In contrast, focus alternation indicates that a firm sequentially converts its focus from technology to market over time, and vice versa. Specifically, focus alternation toward technology (market) indicates that the firm, which is relatively focused on market (technology) rather than on technology (market) during a certain period, deviates the attention it pays to market (technology) to the other during a different period. That is, with focus alternation, the relative dominance between focusing on technology or market will be overturned.

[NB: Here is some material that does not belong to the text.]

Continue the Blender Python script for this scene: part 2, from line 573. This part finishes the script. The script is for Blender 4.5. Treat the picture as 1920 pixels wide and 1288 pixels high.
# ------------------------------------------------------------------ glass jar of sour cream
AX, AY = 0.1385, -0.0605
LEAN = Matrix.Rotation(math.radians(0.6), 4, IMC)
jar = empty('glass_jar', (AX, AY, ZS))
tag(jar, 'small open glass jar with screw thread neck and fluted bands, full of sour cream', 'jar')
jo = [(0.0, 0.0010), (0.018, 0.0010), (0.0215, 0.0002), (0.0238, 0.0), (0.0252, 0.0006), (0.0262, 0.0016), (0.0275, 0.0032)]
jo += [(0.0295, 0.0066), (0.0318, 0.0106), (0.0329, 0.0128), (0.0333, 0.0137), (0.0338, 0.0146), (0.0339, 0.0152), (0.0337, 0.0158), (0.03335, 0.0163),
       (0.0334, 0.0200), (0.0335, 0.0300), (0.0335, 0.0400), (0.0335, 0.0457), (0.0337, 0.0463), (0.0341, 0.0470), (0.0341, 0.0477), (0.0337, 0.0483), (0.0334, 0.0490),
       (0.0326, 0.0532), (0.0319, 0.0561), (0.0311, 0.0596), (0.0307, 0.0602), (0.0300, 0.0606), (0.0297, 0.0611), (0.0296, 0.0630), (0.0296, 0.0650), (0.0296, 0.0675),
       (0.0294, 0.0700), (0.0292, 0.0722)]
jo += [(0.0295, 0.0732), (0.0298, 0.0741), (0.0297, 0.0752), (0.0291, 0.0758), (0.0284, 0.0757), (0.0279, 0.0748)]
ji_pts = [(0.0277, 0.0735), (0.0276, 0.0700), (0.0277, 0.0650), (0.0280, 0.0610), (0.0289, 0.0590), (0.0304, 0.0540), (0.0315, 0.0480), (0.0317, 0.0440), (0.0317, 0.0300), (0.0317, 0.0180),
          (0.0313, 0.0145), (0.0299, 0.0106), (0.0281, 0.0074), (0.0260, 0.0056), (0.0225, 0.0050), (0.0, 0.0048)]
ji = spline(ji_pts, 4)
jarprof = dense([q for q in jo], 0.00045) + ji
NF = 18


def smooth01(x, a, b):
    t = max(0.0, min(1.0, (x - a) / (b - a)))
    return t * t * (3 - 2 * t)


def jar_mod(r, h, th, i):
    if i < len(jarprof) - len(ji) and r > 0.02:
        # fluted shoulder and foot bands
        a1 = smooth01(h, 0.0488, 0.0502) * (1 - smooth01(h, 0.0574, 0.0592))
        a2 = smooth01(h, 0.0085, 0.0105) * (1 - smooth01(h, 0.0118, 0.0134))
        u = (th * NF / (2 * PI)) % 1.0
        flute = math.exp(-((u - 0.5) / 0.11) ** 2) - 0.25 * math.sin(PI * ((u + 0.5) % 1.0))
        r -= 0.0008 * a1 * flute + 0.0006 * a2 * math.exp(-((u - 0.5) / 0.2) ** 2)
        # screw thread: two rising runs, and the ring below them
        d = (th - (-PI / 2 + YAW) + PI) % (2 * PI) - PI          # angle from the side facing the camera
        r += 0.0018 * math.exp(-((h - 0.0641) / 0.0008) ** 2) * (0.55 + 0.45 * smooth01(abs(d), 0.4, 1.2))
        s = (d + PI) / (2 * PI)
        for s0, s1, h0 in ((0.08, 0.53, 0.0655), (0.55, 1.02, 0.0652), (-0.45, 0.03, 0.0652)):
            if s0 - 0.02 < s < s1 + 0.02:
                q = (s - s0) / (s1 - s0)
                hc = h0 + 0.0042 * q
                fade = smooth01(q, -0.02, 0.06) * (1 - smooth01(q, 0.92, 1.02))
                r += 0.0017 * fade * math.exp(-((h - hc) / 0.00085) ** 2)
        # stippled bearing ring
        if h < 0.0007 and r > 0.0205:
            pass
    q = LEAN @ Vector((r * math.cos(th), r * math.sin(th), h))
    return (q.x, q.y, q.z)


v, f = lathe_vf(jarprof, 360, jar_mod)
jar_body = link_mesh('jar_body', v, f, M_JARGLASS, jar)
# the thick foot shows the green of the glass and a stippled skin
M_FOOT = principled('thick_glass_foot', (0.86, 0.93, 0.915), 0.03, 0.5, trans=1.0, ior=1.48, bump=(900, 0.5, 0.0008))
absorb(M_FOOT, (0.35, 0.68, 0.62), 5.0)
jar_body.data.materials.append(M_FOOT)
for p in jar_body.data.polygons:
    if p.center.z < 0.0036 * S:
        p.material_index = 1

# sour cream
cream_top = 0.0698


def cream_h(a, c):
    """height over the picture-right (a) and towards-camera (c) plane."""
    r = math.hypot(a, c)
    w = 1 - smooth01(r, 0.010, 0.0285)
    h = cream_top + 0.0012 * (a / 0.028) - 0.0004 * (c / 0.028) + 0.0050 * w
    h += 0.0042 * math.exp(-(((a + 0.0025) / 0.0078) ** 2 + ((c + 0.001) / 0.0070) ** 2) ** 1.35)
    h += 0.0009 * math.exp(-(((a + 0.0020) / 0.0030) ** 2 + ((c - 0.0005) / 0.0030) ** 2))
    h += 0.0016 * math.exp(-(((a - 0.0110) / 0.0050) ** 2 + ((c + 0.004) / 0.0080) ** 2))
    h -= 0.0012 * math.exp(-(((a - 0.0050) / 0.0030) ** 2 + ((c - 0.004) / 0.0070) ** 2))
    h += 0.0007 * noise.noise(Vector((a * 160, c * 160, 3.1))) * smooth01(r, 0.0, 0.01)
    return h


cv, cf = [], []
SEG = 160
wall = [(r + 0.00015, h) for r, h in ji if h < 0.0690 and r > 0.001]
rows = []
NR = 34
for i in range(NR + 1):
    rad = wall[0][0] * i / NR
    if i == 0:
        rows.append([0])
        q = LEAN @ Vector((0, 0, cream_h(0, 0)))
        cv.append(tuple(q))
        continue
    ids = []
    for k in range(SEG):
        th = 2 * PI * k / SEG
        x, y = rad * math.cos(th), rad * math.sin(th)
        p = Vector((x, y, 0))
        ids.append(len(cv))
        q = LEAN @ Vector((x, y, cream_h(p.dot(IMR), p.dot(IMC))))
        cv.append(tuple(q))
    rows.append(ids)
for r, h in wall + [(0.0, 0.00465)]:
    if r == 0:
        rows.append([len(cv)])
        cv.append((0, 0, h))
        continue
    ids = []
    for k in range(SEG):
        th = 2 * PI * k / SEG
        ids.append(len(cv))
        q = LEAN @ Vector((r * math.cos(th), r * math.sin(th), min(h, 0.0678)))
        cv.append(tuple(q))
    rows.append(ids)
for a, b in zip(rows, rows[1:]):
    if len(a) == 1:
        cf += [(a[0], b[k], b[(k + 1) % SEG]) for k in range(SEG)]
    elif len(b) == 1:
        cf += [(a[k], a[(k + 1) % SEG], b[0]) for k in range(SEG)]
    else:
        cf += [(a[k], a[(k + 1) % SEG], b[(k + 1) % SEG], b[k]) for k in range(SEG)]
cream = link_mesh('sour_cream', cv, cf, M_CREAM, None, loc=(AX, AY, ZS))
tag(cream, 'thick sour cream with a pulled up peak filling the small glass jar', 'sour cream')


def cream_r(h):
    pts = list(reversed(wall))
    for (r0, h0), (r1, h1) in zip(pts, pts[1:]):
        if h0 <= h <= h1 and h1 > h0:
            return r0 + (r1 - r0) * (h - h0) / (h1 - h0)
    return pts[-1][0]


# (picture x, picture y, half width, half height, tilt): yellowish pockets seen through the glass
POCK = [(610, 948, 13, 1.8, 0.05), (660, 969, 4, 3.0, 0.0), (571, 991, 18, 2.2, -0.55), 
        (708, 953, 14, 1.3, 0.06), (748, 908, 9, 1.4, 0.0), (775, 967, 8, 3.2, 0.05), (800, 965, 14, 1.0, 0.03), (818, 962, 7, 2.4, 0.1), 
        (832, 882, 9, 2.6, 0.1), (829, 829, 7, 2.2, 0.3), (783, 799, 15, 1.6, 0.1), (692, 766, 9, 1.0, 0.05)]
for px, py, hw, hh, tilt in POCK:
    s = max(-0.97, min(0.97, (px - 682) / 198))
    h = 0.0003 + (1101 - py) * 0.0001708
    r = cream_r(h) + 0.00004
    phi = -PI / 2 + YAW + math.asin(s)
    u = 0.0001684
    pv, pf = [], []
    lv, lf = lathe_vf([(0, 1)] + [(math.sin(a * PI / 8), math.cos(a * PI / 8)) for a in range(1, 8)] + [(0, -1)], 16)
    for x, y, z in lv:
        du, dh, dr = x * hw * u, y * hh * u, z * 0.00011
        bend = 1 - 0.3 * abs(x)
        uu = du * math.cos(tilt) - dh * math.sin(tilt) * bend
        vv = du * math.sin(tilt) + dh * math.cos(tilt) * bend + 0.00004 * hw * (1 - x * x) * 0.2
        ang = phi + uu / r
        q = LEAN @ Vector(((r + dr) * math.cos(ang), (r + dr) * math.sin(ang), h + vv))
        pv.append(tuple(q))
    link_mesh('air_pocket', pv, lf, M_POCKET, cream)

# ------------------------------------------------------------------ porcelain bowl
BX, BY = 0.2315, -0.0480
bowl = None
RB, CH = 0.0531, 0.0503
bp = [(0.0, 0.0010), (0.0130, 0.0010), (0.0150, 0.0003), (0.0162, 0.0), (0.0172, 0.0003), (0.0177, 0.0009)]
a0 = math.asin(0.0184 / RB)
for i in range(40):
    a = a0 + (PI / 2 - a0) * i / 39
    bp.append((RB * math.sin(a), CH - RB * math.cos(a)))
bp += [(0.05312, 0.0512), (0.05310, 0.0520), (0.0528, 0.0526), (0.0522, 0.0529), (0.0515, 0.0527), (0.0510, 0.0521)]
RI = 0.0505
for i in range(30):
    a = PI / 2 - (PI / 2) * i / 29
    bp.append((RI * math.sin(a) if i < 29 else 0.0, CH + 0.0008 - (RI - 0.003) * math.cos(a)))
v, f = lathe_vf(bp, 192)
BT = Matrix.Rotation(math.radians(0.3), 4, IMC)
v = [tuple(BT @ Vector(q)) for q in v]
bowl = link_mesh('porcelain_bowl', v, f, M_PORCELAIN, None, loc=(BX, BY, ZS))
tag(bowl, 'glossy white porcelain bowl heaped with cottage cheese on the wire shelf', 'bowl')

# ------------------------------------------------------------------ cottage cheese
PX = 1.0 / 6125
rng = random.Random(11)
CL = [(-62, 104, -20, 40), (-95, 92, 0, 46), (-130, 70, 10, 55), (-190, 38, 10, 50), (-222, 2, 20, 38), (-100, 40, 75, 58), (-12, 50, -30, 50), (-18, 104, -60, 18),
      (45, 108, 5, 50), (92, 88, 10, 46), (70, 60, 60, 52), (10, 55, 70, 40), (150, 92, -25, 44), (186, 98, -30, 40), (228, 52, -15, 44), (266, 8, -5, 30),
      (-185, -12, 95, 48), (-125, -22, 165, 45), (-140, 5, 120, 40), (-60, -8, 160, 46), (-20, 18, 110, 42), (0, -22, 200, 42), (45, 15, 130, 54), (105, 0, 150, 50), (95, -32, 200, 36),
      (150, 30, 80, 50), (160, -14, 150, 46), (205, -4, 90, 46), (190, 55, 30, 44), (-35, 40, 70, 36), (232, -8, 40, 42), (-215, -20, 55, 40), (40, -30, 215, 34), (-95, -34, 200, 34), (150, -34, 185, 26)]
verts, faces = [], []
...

With these two main patterns (i.e. focus escalation and focus alternation) and four specified patterns (technology focus escalation, market focus escalation, focus alternation toward technology, and focus alternation toward market), this study argues that under resource constraints, an SME’s focus escalation for either technology or market will positively influence its performance. This study also contends that focus alternation toward technology or market will contribute to positive firm performance. To test these ideas regarding the relationship between dynamic RO modes and firm performance, the authors sampled 4,078 SMEs in manufacturing industries between 1984 and 2018 from S&P’s Compustat database and specified dynamic patterns in terms of the orchestration of research and development (R&D) and advertising investments. Then, the authors explored which pattern can enhance firm performance, considered as Tobin’s q. From the empirical analyses with abundant robustness checks, the study concluded that under resource constraints, firms’ dynamic RO modes (other than market focus escalation) help the firms improve firm performance. Also, firm performance can be enhanced when the focus alternation changes the relative dominance between technology and market focus or when the focus escalation reinforces a commitment to technology.

This study provides several theoretical contributions and practical implications. First, the study advances the RO-performance link by suggesting theoretical and empirical underpinnings of dynamic RO. This approach provides useful insights into how a firm can enhance its performance through dynamic RO between technology and market under resource constraints. Second, this research sheds new light on the value of essential resources in the dynamic RO process. Specifically, given that technology (enacted by R&D) and market (enacted by advertising), by nature, show carry-over economies of synergy or scope, the value of such resources can be materialized through the dynamic RO. Finally, the findings of this study imply that dynamic RO between technology and market will be helpful for firms facing resource constraints. Specifically, dynamic RO modes, other than market focus escalation, are positively related to firm performance. One thing to note is that, given that the sample population of this research is SMEs in manufacturing industries, market focus escalation that causes SMEs to be more obsessed with value appropriation in the market will be fruitless in improving firm performance without the value creation from technology.

While the editor of Long Range Planning, who had managed the whole review process of this paper, noted that this study will contribute to the management science, Prof. Kim says that this study seems a small piece on resource orchestration and its performance implications in a dynamic sense. This study conducted more than ten additional tests to validate the main ideas as well as to present more comprehensively and empirically-sound results, with various statistical techniques. However, this study focused on only SMEs as a research setting and simplified the resources to be orchestrated into technology and market. There are a lot of research opportunities to elaborate the arguments around the dynamic RO. This might be what we expect from Prof Kim’s future research.

* Related Article
Lee, J., & Kim, S. J. (2021). How can David orchestrate resources to enhance firm performance? A dynamic approach to coping with resource constraints. Long Range Planning, 54(4), 102090.